** begin SOURCE MATERIAL **
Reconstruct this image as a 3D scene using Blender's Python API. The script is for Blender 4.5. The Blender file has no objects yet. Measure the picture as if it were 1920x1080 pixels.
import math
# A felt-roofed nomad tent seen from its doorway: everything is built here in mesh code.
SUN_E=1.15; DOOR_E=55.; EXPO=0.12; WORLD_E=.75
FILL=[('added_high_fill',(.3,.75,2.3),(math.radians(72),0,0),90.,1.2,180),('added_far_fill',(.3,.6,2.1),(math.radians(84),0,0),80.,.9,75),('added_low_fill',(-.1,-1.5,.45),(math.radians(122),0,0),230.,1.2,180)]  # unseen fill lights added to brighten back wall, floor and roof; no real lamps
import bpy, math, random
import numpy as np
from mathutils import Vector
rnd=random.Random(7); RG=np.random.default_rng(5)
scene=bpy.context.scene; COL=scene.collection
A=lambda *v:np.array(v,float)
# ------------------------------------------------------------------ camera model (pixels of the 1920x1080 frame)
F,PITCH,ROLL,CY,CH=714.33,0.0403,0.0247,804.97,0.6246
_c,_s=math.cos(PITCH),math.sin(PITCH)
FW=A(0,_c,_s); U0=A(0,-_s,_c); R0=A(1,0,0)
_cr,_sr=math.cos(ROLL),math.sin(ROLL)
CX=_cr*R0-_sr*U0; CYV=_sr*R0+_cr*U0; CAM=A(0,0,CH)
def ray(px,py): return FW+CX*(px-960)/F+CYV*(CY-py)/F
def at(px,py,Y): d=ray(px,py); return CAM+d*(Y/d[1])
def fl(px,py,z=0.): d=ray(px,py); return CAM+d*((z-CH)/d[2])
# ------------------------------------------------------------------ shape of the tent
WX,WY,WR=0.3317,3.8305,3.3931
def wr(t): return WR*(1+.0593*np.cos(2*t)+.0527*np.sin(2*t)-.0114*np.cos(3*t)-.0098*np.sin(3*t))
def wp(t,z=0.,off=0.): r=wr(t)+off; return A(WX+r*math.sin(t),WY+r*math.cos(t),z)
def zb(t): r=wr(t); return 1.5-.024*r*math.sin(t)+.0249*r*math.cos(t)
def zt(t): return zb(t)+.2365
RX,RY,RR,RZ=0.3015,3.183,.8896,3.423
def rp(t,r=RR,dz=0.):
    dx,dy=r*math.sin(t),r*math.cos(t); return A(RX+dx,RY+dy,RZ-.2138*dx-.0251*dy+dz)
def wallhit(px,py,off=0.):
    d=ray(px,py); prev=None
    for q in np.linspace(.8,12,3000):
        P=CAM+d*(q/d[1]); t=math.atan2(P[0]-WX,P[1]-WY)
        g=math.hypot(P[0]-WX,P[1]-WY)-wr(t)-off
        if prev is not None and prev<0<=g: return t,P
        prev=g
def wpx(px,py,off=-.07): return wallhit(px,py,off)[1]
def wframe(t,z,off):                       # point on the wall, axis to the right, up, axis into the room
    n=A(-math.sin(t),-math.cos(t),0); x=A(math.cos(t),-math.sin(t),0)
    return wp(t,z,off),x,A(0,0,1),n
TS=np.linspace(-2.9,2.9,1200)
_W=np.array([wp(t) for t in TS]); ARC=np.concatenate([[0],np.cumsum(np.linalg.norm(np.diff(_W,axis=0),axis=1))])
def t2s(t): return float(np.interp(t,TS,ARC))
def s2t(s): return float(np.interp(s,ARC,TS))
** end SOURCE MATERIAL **
• _WHAT YOU ARE ASKED TO DO_
Search the listing for the word "scene". Copy every line in which it occurs.

• _FULL SOLUTION_
Reconstruct this image as a 3D scene using Blender's Python API. The script is for Blender 4.5. The Blender file has no objects yet. Measure the picture as if it were 1920x1080 pixels.
scene=bpy.context.scene; COL=scene.collection